Scott Morrison Says ICAC Is “A Real Problem”, Refuses To Start A Federal Anti-Corruption Body
"It is not a model we have ever contemplated going at a federal level,” Morrison told Sunrise.
Prime Minister Scott Morrison has asserted that the Independent Commission Against Corruption (ICAC) doing its job of investigating corruption within the New South Wales Government is a “real problem.”
Speaking on Sunrise on Tuesday morning, Morrison has again insisted that the Federal Government is not keen to roll out a similar independent investigation system on a federal level. “It is certainly not a model we ever consider at a federal level, anything that has been on display for some time,” Morrison said, asserting that ICAC already wields too much power in New South Wales. “You have got to have processes that assume people are innocent before they are thought to be guilty.”
However, it is worth noting that the ICAC investigation didn’t force former NSW Premier Gladys Berejiklian to resign from her role.
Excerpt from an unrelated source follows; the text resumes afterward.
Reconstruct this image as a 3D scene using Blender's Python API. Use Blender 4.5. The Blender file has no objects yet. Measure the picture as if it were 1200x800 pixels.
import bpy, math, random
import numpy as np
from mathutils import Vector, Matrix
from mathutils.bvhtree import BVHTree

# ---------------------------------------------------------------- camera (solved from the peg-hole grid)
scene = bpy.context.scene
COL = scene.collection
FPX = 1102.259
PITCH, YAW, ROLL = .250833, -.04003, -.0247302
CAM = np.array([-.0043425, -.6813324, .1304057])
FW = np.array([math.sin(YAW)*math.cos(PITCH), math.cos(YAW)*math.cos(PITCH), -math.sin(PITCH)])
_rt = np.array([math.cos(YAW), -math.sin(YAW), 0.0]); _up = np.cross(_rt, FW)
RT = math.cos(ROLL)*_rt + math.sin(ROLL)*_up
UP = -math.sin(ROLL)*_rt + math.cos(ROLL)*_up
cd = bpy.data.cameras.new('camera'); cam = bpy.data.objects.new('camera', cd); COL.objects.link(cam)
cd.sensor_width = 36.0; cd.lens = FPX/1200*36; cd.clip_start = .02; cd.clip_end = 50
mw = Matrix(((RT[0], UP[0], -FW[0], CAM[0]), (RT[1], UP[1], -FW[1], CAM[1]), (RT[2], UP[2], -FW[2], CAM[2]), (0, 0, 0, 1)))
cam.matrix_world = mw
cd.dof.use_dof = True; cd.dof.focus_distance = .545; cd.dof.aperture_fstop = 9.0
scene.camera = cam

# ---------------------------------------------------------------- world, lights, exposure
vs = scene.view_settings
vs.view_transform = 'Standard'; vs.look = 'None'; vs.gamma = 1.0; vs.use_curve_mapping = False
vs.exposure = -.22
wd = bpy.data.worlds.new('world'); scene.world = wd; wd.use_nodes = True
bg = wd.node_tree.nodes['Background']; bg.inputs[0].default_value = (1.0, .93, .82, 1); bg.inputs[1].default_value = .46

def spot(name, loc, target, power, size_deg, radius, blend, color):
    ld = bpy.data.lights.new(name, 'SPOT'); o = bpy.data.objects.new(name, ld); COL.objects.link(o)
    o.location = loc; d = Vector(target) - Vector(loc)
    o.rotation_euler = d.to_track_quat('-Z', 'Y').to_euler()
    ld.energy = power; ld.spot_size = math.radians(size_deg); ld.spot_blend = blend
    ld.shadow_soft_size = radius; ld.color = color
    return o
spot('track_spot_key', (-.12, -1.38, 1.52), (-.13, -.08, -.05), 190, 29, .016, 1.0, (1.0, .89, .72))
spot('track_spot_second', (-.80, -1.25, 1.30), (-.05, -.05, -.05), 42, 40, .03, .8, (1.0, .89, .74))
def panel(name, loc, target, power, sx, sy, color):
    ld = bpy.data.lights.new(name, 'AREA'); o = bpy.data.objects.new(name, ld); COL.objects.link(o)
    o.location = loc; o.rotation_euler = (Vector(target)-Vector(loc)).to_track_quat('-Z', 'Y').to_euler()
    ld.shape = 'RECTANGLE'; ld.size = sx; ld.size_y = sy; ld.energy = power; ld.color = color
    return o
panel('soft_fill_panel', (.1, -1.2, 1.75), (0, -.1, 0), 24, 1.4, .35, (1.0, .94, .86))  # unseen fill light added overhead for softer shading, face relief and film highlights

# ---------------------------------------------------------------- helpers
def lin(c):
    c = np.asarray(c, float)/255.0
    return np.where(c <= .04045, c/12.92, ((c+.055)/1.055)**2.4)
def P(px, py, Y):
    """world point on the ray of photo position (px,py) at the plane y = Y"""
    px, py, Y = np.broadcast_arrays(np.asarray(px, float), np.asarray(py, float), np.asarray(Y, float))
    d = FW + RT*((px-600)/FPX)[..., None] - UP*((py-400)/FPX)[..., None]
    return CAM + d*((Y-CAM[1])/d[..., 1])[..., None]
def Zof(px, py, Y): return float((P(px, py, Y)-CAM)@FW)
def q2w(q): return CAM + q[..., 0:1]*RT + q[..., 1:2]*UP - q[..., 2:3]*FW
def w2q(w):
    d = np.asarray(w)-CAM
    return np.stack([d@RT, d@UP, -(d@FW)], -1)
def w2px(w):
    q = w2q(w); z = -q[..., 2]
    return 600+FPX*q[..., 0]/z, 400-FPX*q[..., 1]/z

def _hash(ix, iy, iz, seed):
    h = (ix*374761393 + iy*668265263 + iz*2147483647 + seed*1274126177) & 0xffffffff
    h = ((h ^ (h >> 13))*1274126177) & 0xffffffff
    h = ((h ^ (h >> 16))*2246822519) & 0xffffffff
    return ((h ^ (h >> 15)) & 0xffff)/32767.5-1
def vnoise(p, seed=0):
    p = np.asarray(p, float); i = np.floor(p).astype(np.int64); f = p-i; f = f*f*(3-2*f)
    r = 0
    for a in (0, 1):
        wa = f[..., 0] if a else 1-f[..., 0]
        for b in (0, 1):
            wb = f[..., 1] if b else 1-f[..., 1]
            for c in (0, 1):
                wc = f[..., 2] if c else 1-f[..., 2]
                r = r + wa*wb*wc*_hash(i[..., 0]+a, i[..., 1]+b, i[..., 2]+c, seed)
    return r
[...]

Berejiklian resigned because she didn’t believe it was appropriate to continue in her role while such a serious corruption investigation is active.
“Resigning at this time is against every instinct in my being…but…to continue as Premier would disrupt the State Government during a time when our entire attention should be focused on the challenges confronting NSW,” she said on Friday.
She has maintained her innocence throughout the inquiry. Junkee does not allege that she is guilty of corruption.
“That is a real problem. It is not a model we have ever contemplated going at a federal level,” Morrison said of the ICAC system.
This is particularly interesting considering the Senate passed a Greens bill last year to establish just that: a federal anti-corruption body. Instead of, you know, establishing one, Scott Morrison has asserted that the Federal Government already has sufficient anti-corruption measures in place. You know, because history has taught us that corruption is something that can be self-regulated.
“We have a set of arrangements at a federal level that can be built upon, but (are) certainly not going down that path, and I’m sure there are millions of people who can see what has happened to Gladys Berejiklian and understand that a pretty good call not to follow that model,” Morrison told Sunrise.
But make no mistake, this didn’t “happen” to Gladys Berejiklian. Gladys Berejiklian has found herself to be the subject of a corruption inquiry and, as a result, has done the only appropriate thing and resigned from her position as Premier, while maintaining her innocence. There is every chance that she will be found not guilty of corruption, but that doesn’t mean we should have never had the inquiry in the first place.